En
las clases de Gramática y Civismo, algunos padres se quejaban de que
sus hijos salían perjudicados por el trabajo en grupos. No podían
tolerar que sus hijos se afanasen por hacer bien las cosas y otros se
aprovecharan del esfuerzo ajeno. Aunque la profesora calificaba con
mejores notas a los más aplicados, los alumnos excelentes percibían
el grupo como un lastre que les impedía destacar sobre los demás.
Obviamente,
para ellos no suponía ningún consuelo o reconocimiento sobresalir
por encima de los compañeros fracasados.
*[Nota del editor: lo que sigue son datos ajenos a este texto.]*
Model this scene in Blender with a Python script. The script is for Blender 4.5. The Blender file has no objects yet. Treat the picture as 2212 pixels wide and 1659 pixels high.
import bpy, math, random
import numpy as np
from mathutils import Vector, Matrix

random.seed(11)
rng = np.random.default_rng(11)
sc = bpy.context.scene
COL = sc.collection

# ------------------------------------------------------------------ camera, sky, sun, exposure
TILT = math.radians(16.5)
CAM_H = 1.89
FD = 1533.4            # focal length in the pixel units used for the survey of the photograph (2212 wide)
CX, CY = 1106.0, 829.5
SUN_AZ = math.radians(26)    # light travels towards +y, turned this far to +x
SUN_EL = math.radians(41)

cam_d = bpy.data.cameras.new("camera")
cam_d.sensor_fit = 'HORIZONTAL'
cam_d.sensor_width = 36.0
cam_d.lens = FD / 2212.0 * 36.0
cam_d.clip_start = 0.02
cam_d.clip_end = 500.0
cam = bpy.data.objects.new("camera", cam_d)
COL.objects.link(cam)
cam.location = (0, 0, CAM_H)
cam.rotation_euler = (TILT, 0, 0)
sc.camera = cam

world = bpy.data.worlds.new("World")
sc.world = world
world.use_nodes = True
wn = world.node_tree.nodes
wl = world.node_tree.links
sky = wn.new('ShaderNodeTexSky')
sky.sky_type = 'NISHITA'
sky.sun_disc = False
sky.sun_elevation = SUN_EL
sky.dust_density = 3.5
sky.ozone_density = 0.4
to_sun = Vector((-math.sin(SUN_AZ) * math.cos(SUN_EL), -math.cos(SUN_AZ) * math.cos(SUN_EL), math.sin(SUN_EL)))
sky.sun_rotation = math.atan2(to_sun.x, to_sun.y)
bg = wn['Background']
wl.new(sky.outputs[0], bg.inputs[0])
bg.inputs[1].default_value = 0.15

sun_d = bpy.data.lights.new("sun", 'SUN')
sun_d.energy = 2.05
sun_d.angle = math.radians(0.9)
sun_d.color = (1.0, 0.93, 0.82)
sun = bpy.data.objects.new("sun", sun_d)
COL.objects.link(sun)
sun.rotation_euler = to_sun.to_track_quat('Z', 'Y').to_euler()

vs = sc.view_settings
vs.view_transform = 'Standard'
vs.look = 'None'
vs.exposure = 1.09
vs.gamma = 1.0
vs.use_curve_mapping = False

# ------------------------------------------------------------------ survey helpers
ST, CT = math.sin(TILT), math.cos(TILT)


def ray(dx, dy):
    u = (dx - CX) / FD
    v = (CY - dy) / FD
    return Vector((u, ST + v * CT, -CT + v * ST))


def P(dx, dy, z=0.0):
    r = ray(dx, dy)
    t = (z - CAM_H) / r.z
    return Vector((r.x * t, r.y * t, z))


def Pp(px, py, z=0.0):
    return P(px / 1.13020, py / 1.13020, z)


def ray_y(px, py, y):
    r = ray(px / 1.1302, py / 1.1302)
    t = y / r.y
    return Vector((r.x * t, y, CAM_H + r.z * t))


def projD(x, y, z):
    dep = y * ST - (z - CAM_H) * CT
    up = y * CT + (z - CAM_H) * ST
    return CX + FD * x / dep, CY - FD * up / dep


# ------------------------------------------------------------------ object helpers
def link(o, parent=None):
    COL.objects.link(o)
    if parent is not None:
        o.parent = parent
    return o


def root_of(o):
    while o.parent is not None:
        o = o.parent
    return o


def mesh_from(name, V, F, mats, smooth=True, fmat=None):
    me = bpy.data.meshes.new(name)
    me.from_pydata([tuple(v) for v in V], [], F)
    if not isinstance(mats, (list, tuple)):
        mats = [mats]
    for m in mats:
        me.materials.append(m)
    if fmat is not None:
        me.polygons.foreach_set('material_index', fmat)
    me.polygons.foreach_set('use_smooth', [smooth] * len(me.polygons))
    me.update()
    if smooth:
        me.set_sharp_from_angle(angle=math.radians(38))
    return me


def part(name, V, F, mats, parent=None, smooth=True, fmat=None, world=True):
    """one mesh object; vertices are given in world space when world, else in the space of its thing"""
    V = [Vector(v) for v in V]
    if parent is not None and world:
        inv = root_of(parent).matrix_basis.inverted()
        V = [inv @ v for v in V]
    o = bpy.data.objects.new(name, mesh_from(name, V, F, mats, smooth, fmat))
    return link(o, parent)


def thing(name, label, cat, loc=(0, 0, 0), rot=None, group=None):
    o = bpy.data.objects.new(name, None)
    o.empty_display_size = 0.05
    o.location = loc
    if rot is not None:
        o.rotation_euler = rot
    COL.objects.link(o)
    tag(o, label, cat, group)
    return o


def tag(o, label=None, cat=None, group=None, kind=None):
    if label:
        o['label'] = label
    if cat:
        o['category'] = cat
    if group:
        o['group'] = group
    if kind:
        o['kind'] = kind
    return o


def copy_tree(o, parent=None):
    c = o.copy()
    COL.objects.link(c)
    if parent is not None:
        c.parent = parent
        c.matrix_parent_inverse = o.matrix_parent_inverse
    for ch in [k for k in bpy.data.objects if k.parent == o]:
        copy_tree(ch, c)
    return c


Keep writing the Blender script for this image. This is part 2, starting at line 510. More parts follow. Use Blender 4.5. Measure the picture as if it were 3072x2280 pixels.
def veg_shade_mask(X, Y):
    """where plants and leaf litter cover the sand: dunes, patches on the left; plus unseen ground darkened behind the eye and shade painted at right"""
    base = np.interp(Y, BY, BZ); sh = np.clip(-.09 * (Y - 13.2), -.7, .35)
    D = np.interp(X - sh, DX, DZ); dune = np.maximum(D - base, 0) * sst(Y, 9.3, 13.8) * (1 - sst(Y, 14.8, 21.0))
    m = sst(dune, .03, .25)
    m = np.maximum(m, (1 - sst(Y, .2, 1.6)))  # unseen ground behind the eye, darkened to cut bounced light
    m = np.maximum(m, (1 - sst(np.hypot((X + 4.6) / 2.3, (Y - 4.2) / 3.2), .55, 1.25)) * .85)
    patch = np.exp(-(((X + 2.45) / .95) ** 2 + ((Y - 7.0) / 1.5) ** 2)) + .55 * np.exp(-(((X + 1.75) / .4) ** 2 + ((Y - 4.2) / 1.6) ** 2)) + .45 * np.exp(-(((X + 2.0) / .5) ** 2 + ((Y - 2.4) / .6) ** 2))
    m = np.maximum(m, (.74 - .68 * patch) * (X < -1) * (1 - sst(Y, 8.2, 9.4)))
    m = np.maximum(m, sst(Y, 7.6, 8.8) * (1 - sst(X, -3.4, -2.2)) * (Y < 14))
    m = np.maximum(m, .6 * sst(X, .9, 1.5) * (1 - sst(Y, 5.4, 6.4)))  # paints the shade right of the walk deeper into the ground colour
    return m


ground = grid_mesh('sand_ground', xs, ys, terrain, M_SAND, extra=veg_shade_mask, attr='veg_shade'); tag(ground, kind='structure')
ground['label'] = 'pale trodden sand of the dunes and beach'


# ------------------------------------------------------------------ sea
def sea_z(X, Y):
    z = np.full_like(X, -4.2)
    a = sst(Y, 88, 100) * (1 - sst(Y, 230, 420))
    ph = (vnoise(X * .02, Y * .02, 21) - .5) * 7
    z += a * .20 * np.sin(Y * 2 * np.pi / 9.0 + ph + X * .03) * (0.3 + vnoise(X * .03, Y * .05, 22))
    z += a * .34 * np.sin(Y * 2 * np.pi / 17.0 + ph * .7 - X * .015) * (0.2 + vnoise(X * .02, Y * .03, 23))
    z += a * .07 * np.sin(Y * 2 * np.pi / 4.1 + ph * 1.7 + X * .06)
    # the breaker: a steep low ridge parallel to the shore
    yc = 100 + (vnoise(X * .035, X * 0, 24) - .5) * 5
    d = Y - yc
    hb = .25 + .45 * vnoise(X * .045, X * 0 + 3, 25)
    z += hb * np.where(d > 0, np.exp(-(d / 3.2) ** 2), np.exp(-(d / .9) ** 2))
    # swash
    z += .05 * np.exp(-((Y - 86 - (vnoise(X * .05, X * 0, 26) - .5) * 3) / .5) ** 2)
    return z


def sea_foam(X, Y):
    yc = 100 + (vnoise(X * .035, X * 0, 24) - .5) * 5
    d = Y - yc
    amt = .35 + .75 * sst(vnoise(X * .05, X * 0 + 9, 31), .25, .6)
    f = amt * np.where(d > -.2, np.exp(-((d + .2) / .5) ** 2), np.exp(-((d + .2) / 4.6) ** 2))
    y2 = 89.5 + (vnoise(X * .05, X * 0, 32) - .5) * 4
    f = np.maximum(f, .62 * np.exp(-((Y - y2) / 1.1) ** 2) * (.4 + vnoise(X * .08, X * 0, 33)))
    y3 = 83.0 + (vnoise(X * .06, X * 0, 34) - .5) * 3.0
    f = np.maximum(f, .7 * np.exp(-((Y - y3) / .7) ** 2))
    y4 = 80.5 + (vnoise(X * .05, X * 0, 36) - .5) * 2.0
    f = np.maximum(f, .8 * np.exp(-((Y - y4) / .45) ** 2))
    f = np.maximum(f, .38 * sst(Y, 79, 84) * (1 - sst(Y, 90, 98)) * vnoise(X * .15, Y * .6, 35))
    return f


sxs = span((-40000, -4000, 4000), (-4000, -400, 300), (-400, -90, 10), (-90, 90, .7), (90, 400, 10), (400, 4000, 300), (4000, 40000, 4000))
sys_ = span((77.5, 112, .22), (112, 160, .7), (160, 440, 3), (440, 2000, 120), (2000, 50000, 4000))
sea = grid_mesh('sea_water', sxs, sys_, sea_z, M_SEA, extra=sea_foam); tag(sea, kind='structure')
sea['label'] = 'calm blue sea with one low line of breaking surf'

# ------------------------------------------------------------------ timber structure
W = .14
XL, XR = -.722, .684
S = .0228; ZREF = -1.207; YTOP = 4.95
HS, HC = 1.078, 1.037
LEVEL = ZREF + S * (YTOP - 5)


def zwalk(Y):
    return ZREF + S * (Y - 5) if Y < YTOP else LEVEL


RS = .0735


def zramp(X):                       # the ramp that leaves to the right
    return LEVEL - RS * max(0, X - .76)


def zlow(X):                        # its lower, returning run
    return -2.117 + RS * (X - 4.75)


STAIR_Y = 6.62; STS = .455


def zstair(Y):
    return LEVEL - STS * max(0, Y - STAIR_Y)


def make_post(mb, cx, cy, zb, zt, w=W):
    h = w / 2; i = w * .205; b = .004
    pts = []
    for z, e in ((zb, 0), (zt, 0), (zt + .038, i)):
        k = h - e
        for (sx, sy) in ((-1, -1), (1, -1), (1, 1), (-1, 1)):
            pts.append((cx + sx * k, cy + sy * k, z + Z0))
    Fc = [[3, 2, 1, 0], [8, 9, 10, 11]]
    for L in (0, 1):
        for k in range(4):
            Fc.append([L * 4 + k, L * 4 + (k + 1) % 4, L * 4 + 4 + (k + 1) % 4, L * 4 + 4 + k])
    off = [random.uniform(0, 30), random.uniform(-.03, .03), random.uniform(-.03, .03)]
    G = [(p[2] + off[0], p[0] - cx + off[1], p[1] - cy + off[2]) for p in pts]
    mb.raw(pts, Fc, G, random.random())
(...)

Lo que de verdad les
importaba era superar a sus rivales en la excelencia, y por ello
sopesaban con ansiedad hasta el más desvalido decimal de sus
calificaciones, y examinaban cualquier gesto de la profesora que
pudiera significar ventaja para el adversario.
Hay
quienes opinan que esta sana competencia resulta beneficiosa para la
calidad del sistema educativo. Juzgan que meter en el mismo saco a
los emprendedores y a los torpes es una forma nefasta de igualar por
abajo.
En
vano la profesora peroraba sobre la importancia de trabajar en equipo
y aprender a gestionar los conflictos del grupo. A los alumnos
listos, que no eran tontos, el discurso les sonaba rancio y ellos
aspiraban a ser de mayores como los triunfadores que veían en
televisión: futbolistas, políticos, banqueros... Gente hecha a sí
misma, que no debe nada a nadie y a quien todos debemos consideración y acatamiento.